THE CURRENT SITUATION
Even though the process is restrictive, almost all cantons have decided to undertake constitutional change. Indeed, the process has accelerated in the early twenty-first century so that most of them have already created new constitutions for themselves.
As of 1 March 2011, twenty-one cantons out of a total of twenty-six had adopted new constitutions:
Among the five cantons remaining, two – Schwyz (SZ) and Geneva (GE) – are endeavouring to redraft their constitutions, with a good chance of achieving this goal. On 25 September 2005, it was decided by popular vote of a two-thirds majority to change the Schwyz Constitution.24 Previously, a parliamentary motion of 1 February 2001 had been adopted, aiming at a complete change of the constitution in order to adapt the old text to the new Federal Constitution and to the new cantonal law on municipalities and districts; to modernize the text; to correct and to erase old-fashioned, incomprehensible, superfluous, or even illegal provisions; and to re-draft the Bill of Rights, the list of state’s tasks, and the relation between the three spheres.25
A constitutional committee was set up composed of twenty-seven members elected by the cantonal Parliament, fifteen MPs, and twelve members of civil society. On 20 June 2008, the committee published its constitutional draft, which was submitted for consideration by the citizens for a period lasting until 31 January 2009,26 allowing the committee to take into account the reflections of the civil society on a second draft. After five years of process, the new constitution was adopted by the parliament on 24 November 2010 and submitted to a popular vote on 15 May 2011.
The Geneva Constitution of 24 May 1847 is the oldest in Switzerland.27 For a very long time, any idea of redrafting it has been put aside.
In 2005, a committee called Une nouvelle constitution pour Genève [A New Constitution for Geneva] was formed, uniting people of all ages and tendencies with the unique aim of promoting the idea of a new constitution.28 The committee drafted a law defining all elements of the process leading to one, and the law was endorsed by popular vote on 24 February 2008. The revision process was launched, with the election of a Constituent Assembly on 19 October 2008. The assembly is to submit a new constitution to the voters within four years of its election; if the voters say no, it has one year to submit an alternative document, and if this one is also rejected, the process will be considered to have failed.
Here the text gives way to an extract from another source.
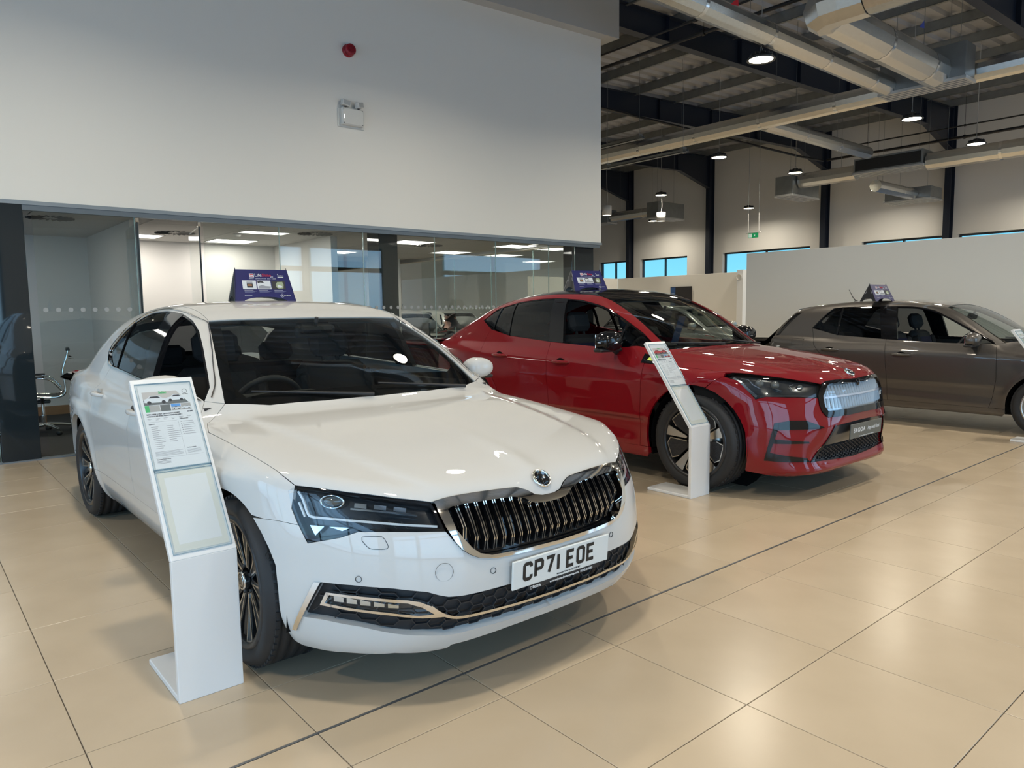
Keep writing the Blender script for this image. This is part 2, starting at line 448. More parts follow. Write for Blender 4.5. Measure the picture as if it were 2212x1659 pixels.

A pilot study was been drafted on 13 January 2011, with 202 provisions (fifty pages). It was submitted for popular consideration from 5 February to 25 March 2011. A bus with MPs has driven through the canton to present the draft, and five evening meetings were organized at which the population could express itself. This shows how intensive was the consultative process involved in drafting the new constitution.Finally, three cantons – Appenzell Inner-Rhoden (AI), Valais/Wallis (VS), and Zug (ZG) – have thus far postponed any comprehensive change, deciding to preserve their current constitutions.
During the Landsgemeinde (the assembly of the canton’s citizens) of 27 April 2003, several amendments to the Appenzell Inner-Rhoden Constitution of 24 April 1873 were proposed,29 aiming at a formal (but not material) adaptation of its wording to the new circumstances. This took place after an earlier initiative seeking a complete redrafting of the constitution had been withdrawn on 19 January 2001.30
The canton of Valais/Wallis has undertaken several partial revisions of the constitution it adopted on 8 March 1907. The most recent one concerned human rights. Campaigns to promote a total revision, however, have failed: at least two parliamentary initiatives were presented at the cantonal Parliament, but they were never discussed or adopted.31 And a popular initiative aiming for a comprehensive constitutional reform failed to attract enough signatures, indicating only limited popular support.
In Zug a parliamentary initiative from the Socialist Party dated 8 December 2007 asked the cantonal government whether it intended to give the canton a new constitution and – if not – to explain the reasons for its negative decision.32 On 11 March 2008, it rejected the idea of a new constitution or even any formal adaptation of its wording.33 Such a reform was considered too expensive and less important than other cantonal tasks.